The technology itself is only part of the equation. Successful AGM voting depends on clear governance processes, reliable administration, proper member communication and confidence in the result.

Where organisations need support with AGM voting, proxy management, independent scrutineering or hybrid meeting technology, the team at Vero Voting can help design a process that suits both the legal requirements and the expectations of members.

Sources

ASIC – FAQs: Virtual meetings for companies and registered schemes: https://asic.gov.au/regulatory-resources/corporate-governance/shareholder-engagement/faqs-virtual-meetings-for-companies-and-registered-schemes/

ASIC – What companies and registered schemes should know about virtual-only meetings: https://asic.gov.au/about-asic/news-centre/news-items/what-companies-and-registered-schemes-should-know-about-virtual-only-meetings/

ASIC – ASIC allows additional time for holding virtual-only meetings: https://asic.gov.au/about-asic/news-centre/find-a-media-release/2022-releases/22-035mr-asic-allows-additional-time-for-holding-virtual-only-meetings/

Corporations Act 2001 (Cth)

Corporations Amendment (Meetings and Documents) Act 2022 (Cth)

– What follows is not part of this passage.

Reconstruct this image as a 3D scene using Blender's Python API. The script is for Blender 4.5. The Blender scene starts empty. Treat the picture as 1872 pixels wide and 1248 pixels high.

Frequently Asked Questions

Can members vote before an AGM and still attend?

Usually yes.

The specific rules depend on the organisation’s governing documents and voting procedures, but many electronic voting systems support pre-meeting voting while still allowing attendance at the AGM.

Are virtual-only AGMs allowed in Australia?

For companies and registered schemes governed by the Corporations Act, virtual-only meetings are generally permitted only where the constitution expressly allows them. Hybrid meetings are permitted without requiring a constitutional amendment.

Is electronic voting legally valid?

Yes, provided the organisation complies with its governing legislation, constitution, meeting rules and voting requirements. Electronic voting is now widely used across Australian corporate, association and member-based sectors.

Can proxy votes be managed electronically?

Yes. Electronic proxy appointment and processing are common features of modern AGM voting systems and can significantly reduce manual administration.